Artwork at National Trust property found to be rare 18th century colour print
An artwork displayed at a National Trust property and seen by thousands of visitors each year has been identified as a rare surviving work by a printmaker credited with inventing colour printing.
It had always been assumed that the copy of the Sir Anthony van Dyck portrait, the Three Eldest Children of King Charles I, displayed at Oxburgh Hall in Norfolk was oil on paper.
But the artwork was found to be a rare print by 18th century printmaker Jacob Christoff Le Blon when it was sent away for conservation treatment at the Trust’s Royal Oak Conservation Studio at Knole in Kent.
The German-born painter and engraver, who died in 1741 aged 73, was the first to create a three-colour printing process – the forerunner of the CMYK colour printing used today.
His method used mezzotint – a monochrome printmaking process – with separate plates inked in blue, yellow and red and superimposed on one another in order to create an endlessly variable depth of hue.

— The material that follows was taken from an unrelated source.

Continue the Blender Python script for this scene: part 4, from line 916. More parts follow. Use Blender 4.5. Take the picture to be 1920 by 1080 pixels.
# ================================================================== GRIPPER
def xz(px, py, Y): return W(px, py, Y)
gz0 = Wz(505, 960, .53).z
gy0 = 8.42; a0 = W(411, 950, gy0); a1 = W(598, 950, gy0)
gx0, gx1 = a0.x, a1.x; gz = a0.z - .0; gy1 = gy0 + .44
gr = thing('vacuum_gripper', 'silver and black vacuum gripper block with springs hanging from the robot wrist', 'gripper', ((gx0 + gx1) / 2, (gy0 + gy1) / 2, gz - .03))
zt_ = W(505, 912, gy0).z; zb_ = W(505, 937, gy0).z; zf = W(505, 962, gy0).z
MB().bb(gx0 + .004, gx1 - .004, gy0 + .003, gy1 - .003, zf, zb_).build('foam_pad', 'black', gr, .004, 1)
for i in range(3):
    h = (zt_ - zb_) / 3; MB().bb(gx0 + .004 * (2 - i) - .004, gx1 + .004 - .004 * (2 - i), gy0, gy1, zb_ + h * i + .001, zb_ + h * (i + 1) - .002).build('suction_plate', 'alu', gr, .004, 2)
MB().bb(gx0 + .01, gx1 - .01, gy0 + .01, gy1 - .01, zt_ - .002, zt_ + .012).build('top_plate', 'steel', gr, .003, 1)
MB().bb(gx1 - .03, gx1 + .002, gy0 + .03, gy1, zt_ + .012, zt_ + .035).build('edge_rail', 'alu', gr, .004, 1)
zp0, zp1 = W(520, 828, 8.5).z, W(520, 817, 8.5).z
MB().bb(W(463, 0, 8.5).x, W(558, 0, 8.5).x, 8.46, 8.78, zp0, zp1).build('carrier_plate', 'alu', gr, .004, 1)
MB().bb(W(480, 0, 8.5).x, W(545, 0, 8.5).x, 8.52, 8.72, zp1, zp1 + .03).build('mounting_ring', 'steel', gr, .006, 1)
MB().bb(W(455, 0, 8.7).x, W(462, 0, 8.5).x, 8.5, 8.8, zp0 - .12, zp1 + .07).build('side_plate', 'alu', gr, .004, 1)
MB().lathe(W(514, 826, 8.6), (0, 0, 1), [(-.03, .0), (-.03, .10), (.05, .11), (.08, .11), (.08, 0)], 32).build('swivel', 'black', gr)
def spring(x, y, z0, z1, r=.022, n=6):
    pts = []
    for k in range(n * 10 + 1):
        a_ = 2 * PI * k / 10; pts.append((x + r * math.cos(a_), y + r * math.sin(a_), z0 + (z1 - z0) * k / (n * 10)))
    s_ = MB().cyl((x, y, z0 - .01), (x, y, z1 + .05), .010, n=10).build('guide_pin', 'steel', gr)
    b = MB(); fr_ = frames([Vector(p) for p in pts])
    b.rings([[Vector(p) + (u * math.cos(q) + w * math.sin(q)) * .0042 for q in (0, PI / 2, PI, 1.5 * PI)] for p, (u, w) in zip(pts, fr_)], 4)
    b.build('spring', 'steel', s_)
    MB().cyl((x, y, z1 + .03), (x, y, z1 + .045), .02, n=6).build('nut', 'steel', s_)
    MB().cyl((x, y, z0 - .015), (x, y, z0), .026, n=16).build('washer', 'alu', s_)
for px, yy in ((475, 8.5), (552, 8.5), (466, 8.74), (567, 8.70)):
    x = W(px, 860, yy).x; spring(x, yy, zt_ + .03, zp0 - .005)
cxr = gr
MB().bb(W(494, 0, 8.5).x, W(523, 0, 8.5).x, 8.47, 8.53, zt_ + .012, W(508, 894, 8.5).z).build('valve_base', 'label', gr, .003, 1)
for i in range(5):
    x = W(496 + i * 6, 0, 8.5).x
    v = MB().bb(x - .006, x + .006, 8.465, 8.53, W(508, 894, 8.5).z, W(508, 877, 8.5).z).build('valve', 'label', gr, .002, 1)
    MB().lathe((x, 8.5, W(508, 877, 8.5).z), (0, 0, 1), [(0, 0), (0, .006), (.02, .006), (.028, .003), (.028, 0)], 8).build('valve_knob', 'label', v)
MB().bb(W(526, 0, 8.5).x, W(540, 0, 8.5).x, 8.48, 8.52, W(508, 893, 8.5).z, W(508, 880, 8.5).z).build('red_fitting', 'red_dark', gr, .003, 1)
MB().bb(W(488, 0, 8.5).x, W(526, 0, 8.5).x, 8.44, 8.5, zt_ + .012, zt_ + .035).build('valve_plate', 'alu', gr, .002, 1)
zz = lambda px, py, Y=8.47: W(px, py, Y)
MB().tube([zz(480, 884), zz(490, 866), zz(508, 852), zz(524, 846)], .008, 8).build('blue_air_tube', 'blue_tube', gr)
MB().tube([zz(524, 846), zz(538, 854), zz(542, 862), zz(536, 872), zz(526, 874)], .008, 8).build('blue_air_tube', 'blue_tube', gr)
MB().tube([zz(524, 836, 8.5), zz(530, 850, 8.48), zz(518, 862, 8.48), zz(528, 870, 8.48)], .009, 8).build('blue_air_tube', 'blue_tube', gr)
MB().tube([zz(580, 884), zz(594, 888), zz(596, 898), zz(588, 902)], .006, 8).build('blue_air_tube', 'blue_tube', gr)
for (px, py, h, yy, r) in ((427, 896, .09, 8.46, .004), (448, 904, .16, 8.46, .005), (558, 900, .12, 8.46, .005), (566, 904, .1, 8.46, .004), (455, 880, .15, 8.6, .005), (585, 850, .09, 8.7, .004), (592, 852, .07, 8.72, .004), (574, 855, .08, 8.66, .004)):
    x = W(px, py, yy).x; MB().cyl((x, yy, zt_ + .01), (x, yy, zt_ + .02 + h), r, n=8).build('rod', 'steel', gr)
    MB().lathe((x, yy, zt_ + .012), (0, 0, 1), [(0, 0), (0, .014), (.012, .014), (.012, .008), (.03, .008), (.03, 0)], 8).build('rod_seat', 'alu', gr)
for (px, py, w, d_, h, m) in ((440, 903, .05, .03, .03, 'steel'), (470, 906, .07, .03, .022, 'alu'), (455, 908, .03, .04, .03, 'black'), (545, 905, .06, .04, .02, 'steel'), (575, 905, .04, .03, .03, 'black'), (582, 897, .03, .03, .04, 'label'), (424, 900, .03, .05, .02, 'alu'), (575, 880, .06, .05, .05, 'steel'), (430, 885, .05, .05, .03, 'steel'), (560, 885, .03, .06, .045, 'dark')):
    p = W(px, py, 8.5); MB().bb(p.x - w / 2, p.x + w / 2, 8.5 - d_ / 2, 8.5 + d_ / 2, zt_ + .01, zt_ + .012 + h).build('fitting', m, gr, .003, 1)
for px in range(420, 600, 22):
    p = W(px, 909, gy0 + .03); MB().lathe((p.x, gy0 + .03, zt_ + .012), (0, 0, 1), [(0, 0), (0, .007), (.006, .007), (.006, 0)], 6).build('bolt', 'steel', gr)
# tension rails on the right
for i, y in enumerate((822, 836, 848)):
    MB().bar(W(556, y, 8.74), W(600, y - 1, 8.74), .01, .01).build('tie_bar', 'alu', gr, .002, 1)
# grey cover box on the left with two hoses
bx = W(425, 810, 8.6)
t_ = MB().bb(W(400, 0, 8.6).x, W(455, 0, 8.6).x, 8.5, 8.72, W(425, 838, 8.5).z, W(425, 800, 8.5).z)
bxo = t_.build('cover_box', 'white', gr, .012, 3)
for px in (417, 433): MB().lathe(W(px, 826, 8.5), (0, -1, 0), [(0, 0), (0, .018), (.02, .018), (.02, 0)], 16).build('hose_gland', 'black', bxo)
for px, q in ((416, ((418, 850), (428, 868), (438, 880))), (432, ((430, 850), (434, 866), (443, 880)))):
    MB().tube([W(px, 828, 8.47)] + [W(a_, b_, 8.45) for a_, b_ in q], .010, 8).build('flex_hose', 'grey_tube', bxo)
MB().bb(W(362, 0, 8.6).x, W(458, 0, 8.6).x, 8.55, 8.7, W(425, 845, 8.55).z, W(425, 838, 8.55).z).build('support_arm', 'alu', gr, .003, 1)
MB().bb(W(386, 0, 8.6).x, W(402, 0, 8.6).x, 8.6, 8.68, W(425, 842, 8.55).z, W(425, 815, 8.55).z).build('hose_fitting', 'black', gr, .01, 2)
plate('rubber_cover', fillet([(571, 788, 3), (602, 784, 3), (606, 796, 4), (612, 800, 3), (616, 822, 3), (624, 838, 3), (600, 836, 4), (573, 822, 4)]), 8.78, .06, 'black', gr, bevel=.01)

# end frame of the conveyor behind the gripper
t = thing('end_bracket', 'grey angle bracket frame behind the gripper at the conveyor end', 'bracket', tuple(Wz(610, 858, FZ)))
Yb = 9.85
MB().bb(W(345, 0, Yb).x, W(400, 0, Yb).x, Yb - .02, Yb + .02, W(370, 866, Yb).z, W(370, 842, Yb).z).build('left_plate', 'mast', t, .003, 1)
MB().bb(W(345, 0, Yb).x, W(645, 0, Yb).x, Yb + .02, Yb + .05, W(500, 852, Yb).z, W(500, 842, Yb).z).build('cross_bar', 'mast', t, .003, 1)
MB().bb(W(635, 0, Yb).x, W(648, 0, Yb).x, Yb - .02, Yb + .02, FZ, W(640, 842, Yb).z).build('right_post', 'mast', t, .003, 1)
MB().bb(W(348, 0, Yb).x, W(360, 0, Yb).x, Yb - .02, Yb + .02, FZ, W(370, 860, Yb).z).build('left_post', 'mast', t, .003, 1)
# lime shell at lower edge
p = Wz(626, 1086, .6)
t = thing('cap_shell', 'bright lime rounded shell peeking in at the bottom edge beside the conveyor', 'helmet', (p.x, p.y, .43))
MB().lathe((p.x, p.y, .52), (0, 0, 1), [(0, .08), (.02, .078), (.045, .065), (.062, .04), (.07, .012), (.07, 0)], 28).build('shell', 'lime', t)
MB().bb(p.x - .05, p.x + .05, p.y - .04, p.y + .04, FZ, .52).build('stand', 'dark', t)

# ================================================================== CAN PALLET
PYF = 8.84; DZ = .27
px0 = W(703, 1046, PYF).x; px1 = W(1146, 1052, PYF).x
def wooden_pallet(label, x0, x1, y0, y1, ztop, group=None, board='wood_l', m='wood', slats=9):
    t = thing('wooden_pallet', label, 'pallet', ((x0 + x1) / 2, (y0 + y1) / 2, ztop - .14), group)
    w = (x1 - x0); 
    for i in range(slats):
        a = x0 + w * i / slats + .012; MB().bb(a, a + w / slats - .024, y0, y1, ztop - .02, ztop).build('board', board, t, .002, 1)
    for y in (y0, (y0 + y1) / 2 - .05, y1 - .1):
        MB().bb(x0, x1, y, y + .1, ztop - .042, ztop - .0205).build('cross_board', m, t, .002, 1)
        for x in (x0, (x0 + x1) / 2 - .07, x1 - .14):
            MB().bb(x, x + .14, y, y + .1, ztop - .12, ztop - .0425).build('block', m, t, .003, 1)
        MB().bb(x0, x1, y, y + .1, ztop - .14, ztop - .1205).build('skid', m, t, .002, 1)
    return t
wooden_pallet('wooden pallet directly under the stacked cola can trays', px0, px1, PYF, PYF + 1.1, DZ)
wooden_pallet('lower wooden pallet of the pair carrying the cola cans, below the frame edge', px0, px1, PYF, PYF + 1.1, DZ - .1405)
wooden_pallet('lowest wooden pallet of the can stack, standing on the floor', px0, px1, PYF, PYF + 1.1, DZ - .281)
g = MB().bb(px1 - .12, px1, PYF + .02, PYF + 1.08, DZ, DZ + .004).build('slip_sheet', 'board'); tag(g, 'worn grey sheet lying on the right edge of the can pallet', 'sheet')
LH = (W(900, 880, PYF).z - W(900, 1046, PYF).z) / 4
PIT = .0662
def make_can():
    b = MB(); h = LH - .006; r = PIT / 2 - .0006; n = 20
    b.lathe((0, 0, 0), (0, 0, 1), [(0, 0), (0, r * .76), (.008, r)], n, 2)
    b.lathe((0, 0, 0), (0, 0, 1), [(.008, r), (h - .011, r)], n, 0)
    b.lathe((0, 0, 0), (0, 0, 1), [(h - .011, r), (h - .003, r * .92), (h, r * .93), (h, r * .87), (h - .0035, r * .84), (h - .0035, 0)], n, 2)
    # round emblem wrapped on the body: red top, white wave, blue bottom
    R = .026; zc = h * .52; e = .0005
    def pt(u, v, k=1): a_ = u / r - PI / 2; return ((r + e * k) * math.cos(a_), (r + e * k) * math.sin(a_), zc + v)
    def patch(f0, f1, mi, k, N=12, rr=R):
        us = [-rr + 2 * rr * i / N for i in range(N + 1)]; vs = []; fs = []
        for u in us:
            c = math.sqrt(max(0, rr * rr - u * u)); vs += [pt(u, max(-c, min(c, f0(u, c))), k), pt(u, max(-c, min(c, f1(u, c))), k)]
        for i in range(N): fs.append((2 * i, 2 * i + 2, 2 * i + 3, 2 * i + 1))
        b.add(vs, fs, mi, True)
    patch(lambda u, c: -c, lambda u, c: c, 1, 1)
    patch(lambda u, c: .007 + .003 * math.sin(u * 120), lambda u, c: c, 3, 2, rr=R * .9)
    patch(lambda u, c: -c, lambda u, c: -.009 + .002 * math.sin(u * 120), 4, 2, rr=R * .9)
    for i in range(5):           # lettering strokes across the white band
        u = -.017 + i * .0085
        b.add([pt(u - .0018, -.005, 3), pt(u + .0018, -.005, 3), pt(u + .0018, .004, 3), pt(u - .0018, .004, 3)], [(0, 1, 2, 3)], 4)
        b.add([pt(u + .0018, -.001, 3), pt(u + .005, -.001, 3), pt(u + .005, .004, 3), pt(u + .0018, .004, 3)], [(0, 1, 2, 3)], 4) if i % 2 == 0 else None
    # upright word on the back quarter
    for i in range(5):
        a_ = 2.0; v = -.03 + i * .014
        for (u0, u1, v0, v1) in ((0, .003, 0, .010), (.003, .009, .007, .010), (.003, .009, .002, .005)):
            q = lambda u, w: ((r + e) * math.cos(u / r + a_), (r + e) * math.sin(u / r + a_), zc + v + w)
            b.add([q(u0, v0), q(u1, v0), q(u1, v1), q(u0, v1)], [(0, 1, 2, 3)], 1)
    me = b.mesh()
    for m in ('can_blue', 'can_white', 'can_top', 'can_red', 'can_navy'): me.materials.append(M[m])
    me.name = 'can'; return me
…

Until then, artists had inked colours one beside the other on a single printing plate.
National Trust curator Jane Eade said van Dyck’s portrait, in the Royal Collection (1635-6), was “much copied” but “only three Le Blon prints of it were known to survive”.
“To have a discovered a fourth is really exciting, especially as it is the only version that remains hanging in its historic setting,” she said.
Analysis of the piece helped identify the colours Le Blon is known to have used, such as indigo and carmine or red lake.
All of the versions were hand-coloured after printing.
Ms Eade said a thick layer of 19th century varnish applied while the artwork was framed and hanging on the wall was “particularly challenging”, but that the conservator was “able to gently clean the surface layer, thinning the varnish in places and smoothing cracks to improve the picture’s appearance”.
The canvas backing was peeling in some places but, since it was likely to be the original backing used by Le Blon’s Picture Office, it was repaired and conserved rather than replaced.
Le Blon moved to London in 1718 where, calling himself James Christopher, he was granted a royal privilege by George I to practice his trichromatic printing.
Royal patronage gave him access to Kensington Palace to copy paintings – including the Van Dyck of Charles I’s children.
It is not known for certain how and when the print came to Oxburgh Hall, the home of the Bedingfeld family.
Royalists and devout Catholics, it is possible that the print arrived at Oxburgh soon after it was created in 1721-22, in the time of the 3rd Baronet, Sir Henry Arundell-Bedingfeld (1689-1760).
Ilana van Dort, Oxburgh collections and house manager, said: “There is now evidence that Henry Arundell-Bedingfeld was a secret Jacobite and van Dyck’s portrayal of the children of Charles I, including the future James II the last Catholic monarch of Britain, would have great resonance and symbolism.
“James’ exiled son, James Francis Edward Stuart (the ‘Old Pretender’) had attempted to take the throne in the Jacobite rising of 1715 – only six years before Le Blon copied van Dyck’s original portrait.
“Copies of this painting are known to been popular with those sympathetic to the Jacobite cause and it would have been quite feasible that the print has spent its whole life at Oxburgh, although we lack enough evidence to prove it.”
The print will be on show at Oxburgh alongside some 16th century textile fragments, preserved beneath the floorboards of the Hall and conserved after being found during recent building work.